## Information shown

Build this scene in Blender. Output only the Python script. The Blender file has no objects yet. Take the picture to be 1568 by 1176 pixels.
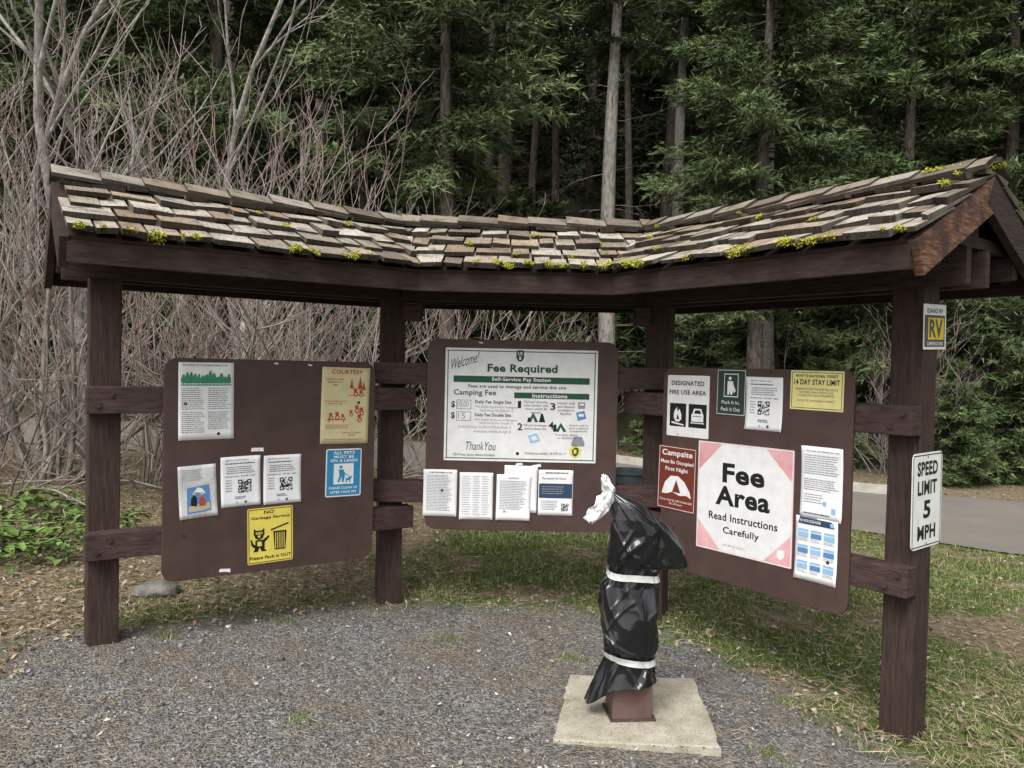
import bpy, bmesh, math, random
import numpy as np
from mathutils import Vector, Matrix, Euler, noise as mnoise
random.seed(7); rng=np.random.default_rng(7)
S=bpy.context.scene
COL=S.collection
S.view_settings.view_transform='Standard'; S.view_settings.look='None'; S.view_settings.exposure=0

# ------------------------------------------------------------------ nodes / materials
class NT:
    def __init__(s,name):
        s.m=bpy.data.materials.new(name); s.m.use_nodes=True; s.t=s.m.node_tree
        s.b=s.t.nodes['Principled BSDF']; s.out=s.t.nodes['Material Output']
    def n(s,typ,**kw):
        nd=s.t.nodes.new(typ)
        for k,v in kw.items():
            if k.startswith('_'): setattr(nd,k[1:],v)
            else:
                key=int(k[1:]) if (k[0]=='i' and k[1:].isdigit()) else k.replace('__',' ')
                if isinstance(v,bpy.types.NodeSocket): s.t.links.new(v,nd.inputs[key])
                else: nd.inputs[key].default_value=v
        return nd
    def link(s,a,b): s.t.links.new(a,b)
    def coord(s,which='Object',scale=(1,1,1)):
        tc=s.n('ShaderNodeTexCoord'); mp=s.n('ShaderNodeMapping'); s.link(tc.outputs[which],mp.inputs[0]); mp.inputs['Scale'].default_value=scale
        return mp.outputs[0]
    def noise(s,vec,scale,detail=5,rough=.55): return s.n('ShaderNodeTexNoise',Vector=vec,Scale=scale,Detail=detail,Roughness=rough).outputs['Fac']
    def ramp(s,fac,stops):
        r=s.n('ShaderNodeValToRGB',Fac=fac); e=r.color_ramp.elements
        while len(e)<len(stops): e.new(.5)
        for el,(p,c) in zip(e,stops):
            el.position=p; el.color=(*c,1) if len(c)==3 else c
        return r.outputs[0]
    def mix(s,f,a,b,bt='MIX'):
        m=s.n('ShaderNodeMix',_data_type='RGBA',_blend_type=bt)
        for i,v in ((0,f),(6,a),(7,b)):
            if isinstance(v,bpy.types.NodeSocket): s.link(v,m.inputs[i])
            else: m.inputs[i].default_value=v if i==0 else (*v,1)
        return m.outputs[2]
    def math(s,op,a,b=0.0,c=None):
        m=s.n('ShaderNodeMath',_operation=op)
        for i,v in enumerate((a,b,c)):
            if v is None: continue
            if isinstance(v,bpy.types.NodeSocket): s.link(v,m.inputs[i])
            else: m.inputs[i].default_value=v
        return m.outputs[0]
    def bump(s,h,st,dist=.01):
        b=s.n('ShaderNodeBump',Height=h,Strength=st,Distance=dist); s.link(b.outputs[0],s.b.inputs['Normal'])
    def attr(s,name,out='Color'): return s.n('ShaderNodeAttribute',_attribute_name=name).outputs[out]
    def color(s,c):
        if isinstance(c,bpy.types.NodeSocket): s.link(c,s.b.inputs['Base Color'])
        else: s.b.inputs['Base Color'].default_value=(*c,1)
    def setp(s,rough=.7,spec=.3,**k):
        s.b.inputs['Roughness'].default_value=rough; s.b.inputs['Specular IOR Level'].default_value=spec

def nmat(name,c1,c2,scale=8,rough=.7,spec=.25,bump=.3,bscale=40,bdist=.004,stretch=(1,1,1),col=False,lo=.35,hi=.65,coord='Object'):
    t=NT(name); v=t.coord(coord,stretch)
    c=t.ramp(t.noise(v,scale),[(lo,c1),(hi,c2)])
    if col: c=t.mix(1.0,c,t.attr('Col'),'MULTIPLY')
    t.color(c); t.setp(rough,spec)
    if bump: t.bump(t.noise(v,bscale,6),bump,bdist)
    return t.m
def flat(name,c,rough=.6,spec=.3):
    t=NT(name); v=t.coord('Object'); k=t.noise(v,14,4)
    d=tuple(x*.88 for x in c)
    t.color(t.ramp(k,[(.3,d),(.62,c)])); t.setp(rough,spec); return t.m

def brownpaint(name,stretch,base=(.048,.027,.022)):
    t=NT(name); v=t.coord('Object',stretch)
    g=t.noise(v,9,8,.65); big=t.noise(t.coord('Object'),3,4)
    dk=tuple(x*.45 for x in base); lt=tuple(x*1.5 for x in base)
    c=t.ramp(g,[(.3,dk),(.5,base),(.72,lt)])
    wear=t.ramp(t.noise(v,22,8,.7),[(.62,(0,0,0)),(.74,(1,1,1))])
    c=t.mix(t.math('MULTIPLY',wear,.5),c,(.15,.12,.10))
    c=t.mix(t.ramp(big,[(.4,(0,0,0)),(.7,(.5,.5,.5))]),c,tuple(x*.6 for x in base))
    t.color(c); t.setp(.75,.22); t.bump(g,.7,.008); return t.m
M_postv=brownpaint('painted_post_wood',(6,6,.6),(.056,.035,.030))
M_railx=brownpaint('painted_rail_wood',(1.2,1.2,7),(.068,.042,.039))
M_beam=brownpaint('painted_beam_wood',(1,1,6),(.043,.027,.023))
M_panel=nmat('painted_board',(.063,.038,.033),(.082,.050,.044),6,.55,.3,.12,60)
M_under=nmat('stained_decking',(.03,.018,.013),(.06,.036,.025),6)
t=NT('weathered_orange_wood'); v=t.coord('Object',(1.5,1.5,9)); 
c=t.ramp(t.noise(v,10,8,.65),[(.34,(.045,.024,.016)),(.50,(.14,.068,.04)),(.70,(.28,.16,.10))]); c=t.mix(t.ramp(t.noise(t.coord('Object'),7,5),[(.46,(0,0,0)),(.60,(1,1,1))]),c,(.06,.036,.03)); t.color(c); t.setp(.8,.2); t.bump(t.noise(v,14,6),.6,.006); M_orange=t.m
t=NT('cedar_shake'); uv=t.coord('UV',(34,3,1)); g=t.noise(uv,3,8,.7); g2=t.noise(t.coord('UV',(90,4,1)),3,6)
c=t.mix(1.0,t.ramp(g,[(.28,(.34,.32,.29)),(.5,(.88,.85,.80)),(.75,(1.22,1.19,1.15))]),t.attr('Col'),'MULTIPLY')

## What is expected
Go through the listing above and report how many of its lines contain the word "scene", with only the number as output.

## Output
2